Another student invites us to drink beers in her dorm room, where
kids are passing around three-foot bongs and cans of Pabst Blue Ribbon.
Cohen, the guitarist, tries to chat up a pretty coed with a lip stud.
Quiet offstage, the 25-year-old Texan has a sweet southern demeanor and
curly brown hair. His wardrobe hints at an inner cowboy, with big brass
belt buckles and a trucker's cap. On stage he wears the scrunched-up
face of a kid playing with action figures. Eventually he gives up on
the girl. “I mean, she was cute,” he says when his bandmates give him a
hard time about it later, “but I don't need to be taking away some
18-year-old kid's girlfriend.”

We finally arrive in Columbia. The band has visited nearly every
city between Boston and San Diego, but to the guys this college town is
Vegas and Gomorrah combined. “Last time I was in [Missouri] I slept
with two women,” Gallagher boasts. At the theater, the promoter
promises that tonight's party will be off the charts.

On stage the band is in full costume. Gallagher sports a baby-blue
suit. Cohen wears a black one and a cowboy hat. Black is in gray. As
they play, jackets fly off and they strip to sweat-drenched T-shirts.
The set is passionate, drunken, and outstanding.

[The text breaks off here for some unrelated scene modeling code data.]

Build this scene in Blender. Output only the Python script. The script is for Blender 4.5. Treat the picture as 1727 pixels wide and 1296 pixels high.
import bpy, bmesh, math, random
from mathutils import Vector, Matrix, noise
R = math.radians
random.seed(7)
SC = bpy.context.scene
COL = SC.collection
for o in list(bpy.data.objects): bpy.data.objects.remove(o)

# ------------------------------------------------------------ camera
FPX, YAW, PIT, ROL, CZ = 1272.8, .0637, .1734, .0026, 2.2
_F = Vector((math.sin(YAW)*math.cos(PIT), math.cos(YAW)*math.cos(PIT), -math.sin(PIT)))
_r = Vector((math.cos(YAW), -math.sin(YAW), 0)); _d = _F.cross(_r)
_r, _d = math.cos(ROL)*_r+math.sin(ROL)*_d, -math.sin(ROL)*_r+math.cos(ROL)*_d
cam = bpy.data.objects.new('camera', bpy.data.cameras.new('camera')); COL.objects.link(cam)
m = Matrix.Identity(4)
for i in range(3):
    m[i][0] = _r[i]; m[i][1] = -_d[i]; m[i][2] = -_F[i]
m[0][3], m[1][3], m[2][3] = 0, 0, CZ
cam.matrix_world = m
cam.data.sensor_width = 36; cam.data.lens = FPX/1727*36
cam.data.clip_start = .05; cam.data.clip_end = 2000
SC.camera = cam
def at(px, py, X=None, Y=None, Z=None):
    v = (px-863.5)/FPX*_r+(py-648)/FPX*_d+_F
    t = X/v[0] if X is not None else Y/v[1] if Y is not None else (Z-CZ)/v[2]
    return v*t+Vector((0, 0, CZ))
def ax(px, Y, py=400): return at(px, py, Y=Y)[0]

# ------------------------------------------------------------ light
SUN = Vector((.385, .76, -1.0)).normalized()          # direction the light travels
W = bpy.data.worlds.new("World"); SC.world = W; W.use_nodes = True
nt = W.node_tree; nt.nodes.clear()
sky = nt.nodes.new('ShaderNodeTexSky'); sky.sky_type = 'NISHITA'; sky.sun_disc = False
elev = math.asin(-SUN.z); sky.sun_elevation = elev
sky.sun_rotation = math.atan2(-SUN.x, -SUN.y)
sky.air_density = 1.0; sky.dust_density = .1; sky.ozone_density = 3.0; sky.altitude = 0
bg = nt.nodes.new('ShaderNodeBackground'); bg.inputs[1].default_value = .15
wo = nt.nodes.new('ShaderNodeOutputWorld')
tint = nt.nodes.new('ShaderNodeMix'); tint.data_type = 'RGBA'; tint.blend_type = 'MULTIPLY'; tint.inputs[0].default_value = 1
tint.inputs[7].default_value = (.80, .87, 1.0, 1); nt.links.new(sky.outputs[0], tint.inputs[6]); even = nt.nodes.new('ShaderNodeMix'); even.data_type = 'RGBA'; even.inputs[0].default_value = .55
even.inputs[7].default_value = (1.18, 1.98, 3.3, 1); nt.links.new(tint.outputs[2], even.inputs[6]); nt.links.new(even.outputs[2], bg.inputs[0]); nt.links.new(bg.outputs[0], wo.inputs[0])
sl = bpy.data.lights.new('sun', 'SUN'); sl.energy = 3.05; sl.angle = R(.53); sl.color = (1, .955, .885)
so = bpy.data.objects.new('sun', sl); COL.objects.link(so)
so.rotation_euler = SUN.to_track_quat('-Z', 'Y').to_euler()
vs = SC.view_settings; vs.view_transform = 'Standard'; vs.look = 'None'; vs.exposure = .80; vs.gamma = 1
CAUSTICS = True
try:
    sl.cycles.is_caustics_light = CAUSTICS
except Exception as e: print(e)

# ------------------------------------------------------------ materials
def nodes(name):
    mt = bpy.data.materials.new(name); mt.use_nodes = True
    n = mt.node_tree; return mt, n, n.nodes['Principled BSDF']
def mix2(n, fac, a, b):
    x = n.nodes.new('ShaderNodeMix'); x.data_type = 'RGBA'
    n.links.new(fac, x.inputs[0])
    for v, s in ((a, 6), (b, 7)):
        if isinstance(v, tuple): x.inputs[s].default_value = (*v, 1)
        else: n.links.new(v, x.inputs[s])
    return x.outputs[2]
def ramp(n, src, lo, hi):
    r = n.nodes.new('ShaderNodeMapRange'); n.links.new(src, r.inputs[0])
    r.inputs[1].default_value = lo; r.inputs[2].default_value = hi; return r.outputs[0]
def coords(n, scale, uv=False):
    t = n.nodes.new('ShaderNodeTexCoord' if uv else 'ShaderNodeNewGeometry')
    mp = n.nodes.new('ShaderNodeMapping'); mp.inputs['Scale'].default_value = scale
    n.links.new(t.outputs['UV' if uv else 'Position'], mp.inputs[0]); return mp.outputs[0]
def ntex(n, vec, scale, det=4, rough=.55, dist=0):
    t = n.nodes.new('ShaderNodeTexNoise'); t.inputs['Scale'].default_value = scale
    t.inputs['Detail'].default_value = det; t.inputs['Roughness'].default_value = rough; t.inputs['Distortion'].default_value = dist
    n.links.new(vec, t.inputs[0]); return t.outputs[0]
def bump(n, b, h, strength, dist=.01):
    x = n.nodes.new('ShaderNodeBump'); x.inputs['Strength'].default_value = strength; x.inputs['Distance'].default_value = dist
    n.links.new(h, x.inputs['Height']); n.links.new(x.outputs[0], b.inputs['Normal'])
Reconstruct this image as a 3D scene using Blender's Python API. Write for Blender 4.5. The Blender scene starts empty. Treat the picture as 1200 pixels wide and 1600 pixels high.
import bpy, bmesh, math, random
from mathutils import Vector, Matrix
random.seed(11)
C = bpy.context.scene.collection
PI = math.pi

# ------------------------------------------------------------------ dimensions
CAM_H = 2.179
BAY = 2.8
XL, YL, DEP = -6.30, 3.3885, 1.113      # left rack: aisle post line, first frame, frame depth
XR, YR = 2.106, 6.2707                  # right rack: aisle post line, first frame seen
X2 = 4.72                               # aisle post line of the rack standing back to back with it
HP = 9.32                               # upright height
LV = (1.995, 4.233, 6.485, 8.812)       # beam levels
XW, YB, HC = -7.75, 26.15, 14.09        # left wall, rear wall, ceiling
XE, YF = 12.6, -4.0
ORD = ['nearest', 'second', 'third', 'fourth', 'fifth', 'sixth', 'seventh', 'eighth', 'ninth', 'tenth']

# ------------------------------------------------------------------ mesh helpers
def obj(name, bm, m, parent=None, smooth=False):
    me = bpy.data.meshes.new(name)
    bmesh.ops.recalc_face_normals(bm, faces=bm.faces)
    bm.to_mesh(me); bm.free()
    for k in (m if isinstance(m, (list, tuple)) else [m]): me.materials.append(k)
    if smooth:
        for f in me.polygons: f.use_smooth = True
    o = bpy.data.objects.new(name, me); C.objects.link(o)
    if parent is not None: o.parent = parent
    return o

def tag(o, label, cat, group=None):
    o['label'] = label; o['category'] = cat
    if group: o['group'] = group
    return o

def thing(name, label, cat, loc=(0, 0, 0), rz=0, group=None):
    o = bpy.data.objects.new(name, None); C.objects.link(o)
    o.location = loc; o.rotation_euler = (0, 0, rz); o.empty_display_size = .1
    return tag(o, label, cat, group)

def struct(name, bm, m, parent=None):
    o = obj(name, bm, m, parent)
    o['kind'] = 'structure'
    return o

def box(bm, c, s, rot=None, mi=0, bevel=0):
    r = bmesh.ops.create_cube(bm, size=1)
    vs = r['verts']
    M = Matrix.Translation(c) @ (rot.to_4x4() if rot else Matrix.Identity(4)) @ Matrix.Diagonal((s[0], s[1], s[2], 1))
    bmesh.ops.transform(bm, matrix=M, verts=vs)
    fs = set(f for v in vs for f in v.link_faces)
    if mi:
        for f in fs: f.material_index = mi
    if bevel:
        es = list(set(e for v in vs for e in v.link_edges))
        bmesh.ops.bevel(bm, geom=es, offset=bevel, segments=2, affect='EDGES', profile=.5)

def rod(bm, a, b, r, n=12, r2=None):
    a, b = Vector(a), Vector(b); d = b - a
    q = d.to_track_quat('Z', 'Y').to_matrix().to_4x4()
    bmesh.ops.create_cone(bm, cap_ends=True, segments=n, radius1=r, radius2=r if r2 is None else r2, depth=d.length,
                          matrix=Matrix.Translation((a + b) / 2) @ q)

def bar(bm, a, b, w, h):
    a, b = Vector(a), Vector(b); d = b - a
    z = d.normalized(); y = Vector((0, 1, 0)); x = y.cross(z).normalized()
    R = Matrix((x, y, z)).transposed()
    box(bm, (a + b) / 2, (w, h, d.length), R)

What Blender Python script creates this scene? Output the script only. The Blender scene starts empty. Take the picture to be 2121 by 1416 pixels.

After the show the guys raise a round of whiskey shots. After a few
more drinks, though, talk of partying has faded. Pizza is ordered and
the band heads back to the hotel room with a small group that breaks up
by about 3 a.m. You know the rest.

The next morning a groggy wake-up call sends the band back on the
road and me heading for home. For all the bad food and the smelly van,
the members of Apollo Sunshine like life on tour. They released their
second album last month. They've played on Last Call with Carson Daly.
They've made their own video. No, they don't drive around in stretch
Hummers. But they're earning a living doing what they want to be doing.
“We work our asses off,” Gallagher says. “And we're having a fucking
blast.”

Correction

Apollo Sunshine ranked third in the 2003 WBCN Rock 'n' Roll Rumble, not second.